TASK BRIEF
Pull out every line below containing the word "from".

THE RECORDS
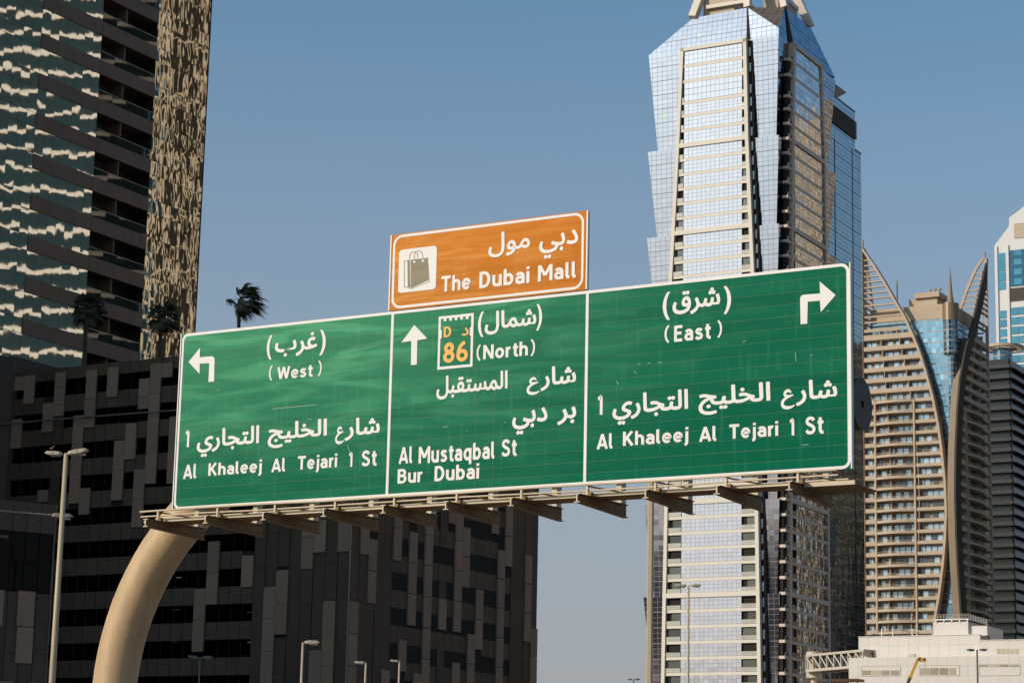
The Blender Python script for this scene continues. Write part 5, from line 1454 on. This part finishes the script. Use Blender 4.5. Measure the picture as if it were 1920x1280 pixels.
lamp(375, 1232, 165, .06, [(-.12, -.88, -.01, .08), (.12, .90, -.01, .05)], 'thin shaded double-arm street lamp before the dark block, right of the curved pipe', lamp_dark, lamp_dark, w=.1)
lamp(568, 1204, 120, .075, [(.08, .85, .01, .03)], 'single-arm street lamp with its head pointing right, below the sign', w=.09)
lamp(686, 1242, 125, .07, [(-.05, -.62, .0, .02)], 'single-arm street lamp with its head pointing left, left of two close together', w=.09)
lamp(749, 1239, 125, .065, [(-.05, -.50, .0, .03)], 'single-arm street lamp with its head pointing left, right of two close together', w=.09)
lamp(1188, 1273, 200, .06, [(-.1, -.5, .0, .02), (.1, .55, .03, .03)], 'lamp whose head just shows at the bottom edge, left of the tan mast', w=.1)
Fm = Fr(-60, 950, 140, 0)
o = thing('street_lamp', 'shaded street lamp arm reaching in from the left edge over the side building', 'street lamp', Fm, group='street lamps along the roads')
F = Face(o); e0 = Fm.uz(0, 957); e1 = Fm.uz(98, 965); e2 = Fm.uz(137, 968)
F.obj('pole', MB().tube([(0, 0, 0), (0, 0, e0[1] + .1)], [.16, .10], 12), lamp_dark)
F.obj('arm', MB().tube([(0, 0, e0[1] + .1), (e0[0], 0, e0[1]), (e1[0], 0, e1[1])], .05, 8), lamp_dark)
head(F, e1[0], e2[0], e1[1] - .03, e2[1], 0, .15, lamp_dark)
Mf = Fr(1219, 1100, 120, -12)
ms = thing('mast', 'thick plain tan mast rising behind the sign in front of the faceted tower', 'mast', Mf)
MF = Face(ms); mt = Mf.uz(1219, 760)[1]
MF.obj('pole', MB().plan([(-.15, -.09), (-.09, -.15), (.09, -.15), (.15, -.09), (.15, .09), (.09, .15), (-.09, .15), (-.15, .09)], 0, mt), pole_m)
MF.obj('base', MB().box(-.35, .35, -.35, .35, 0, .06), galv)
MF.obj('cap', MB().box(-.18, .18, -.18, .18, mt, mt + .08), galv)

# ================================================================== neighbouring towers out of view, seen only as reflections and by their shade
def block(name, label, cx, cy, w, d, h, nx_, wall, glass_m, fh, band, piers=0, pier_m=None, proud=.35):
    """nx_: outward direction of the fitted front"""
    a = math.atan2(nx_[1], nx_[0]) + math.pi / 2
    o = thing(name, label, 'building', loc=(cx, cy, 0), rz=a)
    F = Face(o)
    F.obj('glass_front', MB().box(-w / 2, w / 2, 0, d, 0, h), glass_m)
    z = 1.0
    mb = MB()
    while z < h and band:
        mb.box(-w / 2 - .1, w / 2 + .1, -proud, .02, z, z + band); z += fh
    if mb.v: F.obj('storey_band', mb, wall, stuff=True)
    if piers:
        mb = MB()
        r = random.Random(len(name))
        x = -w / 2
        while x < w / 2:
            pwd = r.uniform(.3, 1.1) * piers; mb.box(x, min(x + pwd, w / 2), -proud - .25, .02, 0, h); x += pwd + r.uniform(.7, 2.4) * piers
        F.obj('pier', mb, pier_m or wall, stuff=True)
    return o
teal_dark = M('teal_tinted_glass', (.004, .020, .024), rough=.9, scale=(.2, .2, .2), amt=.3)
brown_dark = M('bronze_tinted_glass', (.014, .011, .008), rough=.9, scale=(.3, .3, .3), amt=.5)
cream_band = M('cream_render', (.62, .50, .41), rough=.7, amt=.08)
tan_band = M('sand_render', (.46, .35, .23), rough=.7, scale=(.2, .2, .2), amt=.25)
r1 = Vector((-.93, -.33)).normalized()
block('striped_tower', 'cream banded tower with teal glass, beyond the right edge, seen in the mirror panes', 140, 262, 80, 22, 170, r1, cream_band, teal_dark, 3.75, .85)
block('finned_tower', 'sand coloured tower with upright piers, beyond the right edge, seen in the bronze mirror strip', 118.4, 323, 48, 22, 165, r1, cream_band, brown_dark, 11.0, .3, 1.5, M('pale_sand_render', (.58, .48, .37), amt=.25, scale=(.2, .2, .05)))
r3 = Vector((-.80, -.60)).normalized()
pk = Vector((-.62, .78))
def place(r_, p_): return (.78 * r_ - .62 * p_, .62 * r_ + .78 * p_)
x3, y3 = place(572, 378)
glitter = M('sand_windows', (.16, .11, .07), rough=.25, scale=(.2, .2, .2), amt=.5)
block('sand_tower', 'sand coloured tower beyond the right edge, seen broken up in the faceted tower glass', x3, y3, 34, 20, 228, r3, cream_band, glitter, 3.6, .7, .8, tan_band)
x4, y4 = place(645, 428)
block('brown_tower', 'dark brown tower beyond the right edge, seen in the foot of the mirror slab', x4, y4, 60, 20, 172, r3, tan_dk, brown_dark, 3.6, .5, .6, M('brown_render', (.12, .085, .06)))
q_ = Vector((-.41, .91)).normalized(); s_ = Vector((-.91, -.41)).normalized()
c_ = s_ * 85 + q_ * 136
block('shading_tower', 'tan tower beyond the left edge that keeps the dark block in shade', c_.x, c_.y, 24, 98, 138, -q_, tan_band, brown_dark, 3.4, 1.0)
block('distant_block', 'long low dark block far behind the camera, seen at the foot of the faceted glass', -1126, -398, 700, 60, 124, Vector((.79, .61)), tan_dk, brown_dark, 4, 1.2)
print('objects', len(bpy.data.objects))
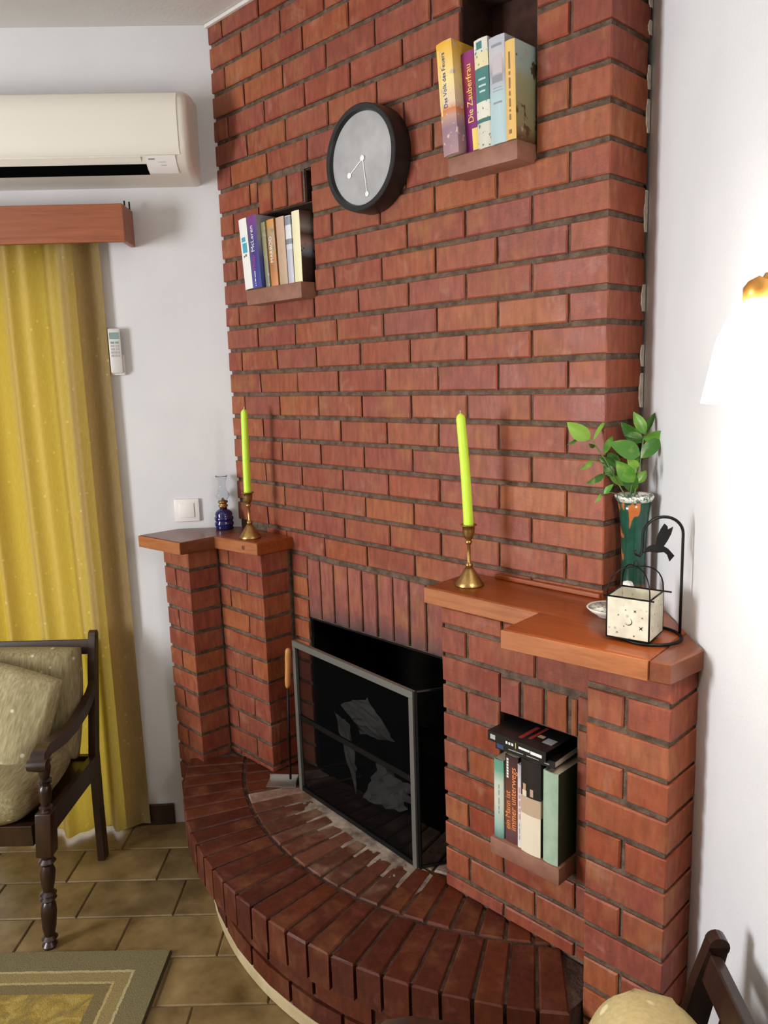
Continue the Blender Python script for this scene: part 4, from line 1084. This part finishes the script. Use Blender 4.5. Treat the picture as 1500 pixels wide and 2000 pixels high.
# lantern box hanging from the hook
bc = LC + hk + lat * -0.012
lt = empty('lantern', (bc.x, bc.y, ZT + 0.008), math.radians(9)); tag(lt, 'square cream patterned candle lantern with black wire frame hanging from the stand', 'lantern')
s2 = 0.041; hB = 0.082
for (nx, ny) in ((0, -1), (1, 0), (0, 1), (-1, 0)):
    g = G()
    if nx == 0: g.box(-s2, s2, ny * s2 - 0.001, ny * s2 + .001, 0.001, hB)
    else: g.box(nx * s2 - .001, nx * s2 + .001, -s2, s2, 0.001, hB)
    pn = g.obj('panel', 'lantern_paper', lt); LP = LP + [pn] if 'LP' in globals() else [pn]
g = G(); g.box(-s2, s2, -s2, s2, 0.0, 0.002); g.obj('bottom', 'black_iron', lt)
g = G()
for sx_ in (-1, 1):
    for sy_ in (-1, 1): g.tube([(sx_ * s2, sy_ * s2, 0.0), (sx_ * s2, sy_ * s2, hB)], 0.0018, 6)
for zz in (0.001, hB):
    for a, b_ in (((-s2, -s2), (s2, -s2)), ((s2, -s2), (s2, s2)), ((s2, s2), (-s2, s2)), ((-s2, s2), (-s2, -s2))): g.tube([(a[0], a[1], zz), (b_[0], b_[1], zz)], 0.0018, 6)
g.tube([(-s2 - .008, -s2, hB), (s2 + .008, -s2, hB)], 0.0018, 6); g.tube([(-s2, s2, hB), (s2 + .016, s2, hB)], 0.0018, 6)
g.obj('wire_frame', 'black_iron', lt, True)
g = G()
hh = 0.054
for a, b_ in (((-s2, -s2), (s2, s2)), ((s2, -s2), (-s2, s2))):
    A_, B_ = Vector((*a, hB)), Vector((*b_, hB)); pts = []
    for i in range(15):
        w = PI * i / 14; c_ = (A_ + B_) / 2 + (A_ - B_) / 2 * math.copysign(abs(math.cos(w)) ** 0.75, math.cos(w)); pts.append(c_ + Vector((0, 0, hh * math.sin(w) ** 0.8)))
    g.tube(pts, 0.0014, 6)
g.tube([(0.004 * math.cos(i * PI / 5), 0, hB + hh + .005 + 0.006 * math.sin(i * PI / 5)) for i in range(10)], 0.0012, 6, closed=True)
g.obj('handle', 'black_iron', lt, True)
# printed moon and stars on the front panel
def star(cx, cz, r, face):
    pts = []
    for i in range(8):
        rr_ = r * .78 if i % 2 == 0 else r * .24; w = PI / 4 + i * PI / 4; pts.append((cx + rr_ * math.cos(w), cz + rr_ * math.sin(w)))
    return pts
def print_poly(pts, name, side=False):
    k = len(pts)
    v = [(p[0], -s2 - .0014, p[1]) for p in pts] if not side else [(s2 + .0014, p[0], p[1]) for p in pts]
    mesh_obj(name, v, [list(range(k))], 'lantern_print', LP[1 if side else 0])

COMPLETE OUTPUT
The Blender Python script for this scene continues. Write part 5, from line 1454 on. This part finishes the script. Use Blender 4.5. Measure the picture as if it were 1920x1280 pixels.
o = thing('street_lamp', 'shaded street lamp arm reaching in from the left edge over the side building', 'street lamp', Fm, group='street lamps along the roads')
Continue the Blender Python script for this scene: part 4, from line 1084. This part finishes the script. Use Blender 4.5. Treat the picture as 1500 pixels wide and 2000 pixels high.
# lantern box hanging from the hook
lt = empty('lantern', (bc.x, bc.y, ZT + 0.008), math.radians(9)); tag(lt, 'square cream patterned candle lantern with black wire frame hanging from the stand', 'lantern')